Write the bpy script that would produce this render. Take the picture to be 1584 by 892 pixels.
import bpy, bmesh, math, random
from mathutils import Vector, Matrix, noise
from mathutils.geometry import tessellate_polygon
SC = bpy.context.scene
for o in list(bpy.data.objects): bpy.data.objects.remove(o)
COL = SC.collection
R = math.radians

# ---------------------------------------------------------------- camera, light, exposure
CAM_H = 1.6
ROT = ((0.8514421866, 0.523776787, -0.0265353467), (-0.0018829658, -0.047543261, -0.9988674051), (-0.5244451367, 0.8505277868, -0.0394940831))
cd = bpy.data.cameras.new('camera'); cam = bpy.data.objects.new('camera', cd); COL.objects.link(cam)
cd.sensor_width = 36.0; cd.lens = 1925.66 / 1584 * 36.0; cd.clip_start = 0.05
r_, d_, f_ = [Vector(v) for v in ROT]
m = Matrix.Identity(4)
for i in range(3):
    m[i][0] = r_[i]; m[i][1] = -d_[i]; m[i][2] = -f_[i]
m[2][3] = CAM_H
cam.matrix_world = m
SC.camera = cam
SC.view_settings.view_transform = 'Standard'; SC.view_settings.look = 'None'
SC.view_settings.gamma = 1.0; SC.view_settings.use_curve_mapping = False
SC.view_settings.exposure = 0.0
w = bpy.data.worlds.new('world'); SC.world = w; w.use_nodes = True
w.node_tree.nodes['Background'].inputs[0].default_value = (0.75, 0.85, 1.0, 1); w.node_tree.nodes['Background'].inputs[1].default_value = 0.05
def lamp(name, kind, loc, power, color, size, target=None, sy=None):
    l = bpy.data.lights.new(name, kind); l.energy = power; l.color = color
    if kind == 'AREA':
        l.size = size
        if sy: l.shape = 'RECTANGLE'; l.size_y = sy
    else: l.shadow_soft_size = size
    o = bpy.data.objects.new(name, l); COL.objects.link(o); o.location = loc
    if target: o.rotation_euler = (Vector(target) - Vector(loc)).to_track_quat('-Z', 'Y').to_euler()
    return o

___

**YOUR INSTRUCTIONS**
Write the listing out again, exactly as it reads.

**OUTPUT OF THE EXERCISE**
Write the bpy script that would produce this render. Take the picture to be 1584 by 892 pixels.
import bpy, bmesh, math, random
from mathutils import Vector, Matrix, noise
from mathutils.geometry import tessellate_polygon
SC = bpy.context.scene
for o in list(bpy.data.objects): bpy.data.objects.remove(o)
COL = SC.collection
R = math.radians

# ---------------------------------------------------------------- camera, light, exposure
CAM_H = 1.6
ROT = ((0.8514421866, 0.523776787, -0.0265353467), (-0.0018829658, -0.047543261, -0.9988674051), (-0.5244451367, 0.8505277868, -0.0394940831))
cd = bpy.data.cameras.new('camera'); cam = bpy.data.objects.new('camera', cd); COL.objects.link(cam)
cd.sensor_width = 36.0; cd.lens = 1925.66 / 1584 * 36.0; cd.clip_start = 0.05
r_, d_, f_ = [Vector(v) for v in ROT]
m = Matrix.Identity(4)
for i in range(3):
    m[i][0] = r_[i]; m[i][1] = -d_[i]; m[i][2] = -f_[i]
m[2][3] = CAM_H
cam.matrix_world = m
SC.camera = cam
SC.view_settings.view_transform = 'Standard'; SC.view_settings.look = 'None'
SC.view_settings.gamma = 1.0; SC.view_settings.use_curve_mapping = False
SC.view_settings.exposure = 0.0
w = bpy.data.worlds.new('world'); SC.world = w; w.use_nodes = True
w.node_tree.nodes['Background'].inputs[0].default_value = (0.75, 0.85, 1.0, 1); w.node_tree.nodes['Background'].inputs[1].default_value = 0.05
def lamp(name, kind, loc, power, color, size, target=None, sy=None):
    l = bpy.data.lights.new(name, kind); l.energy = power; l.color = color
    if kind == 'AREA':
        l.size = size
        if sy: l.shape = 'RECTANGLE'; l.size_y = sy
    else: l.shadow_soft_size = size
    o = bpy.data.objects.new(name, l); COL.objects.link(o); o.location = loc
    if target: o.rotation_euler = (Vector(target) - Vector(loc)).to_track_quat('-Z', 'Y').to_euler()
    return o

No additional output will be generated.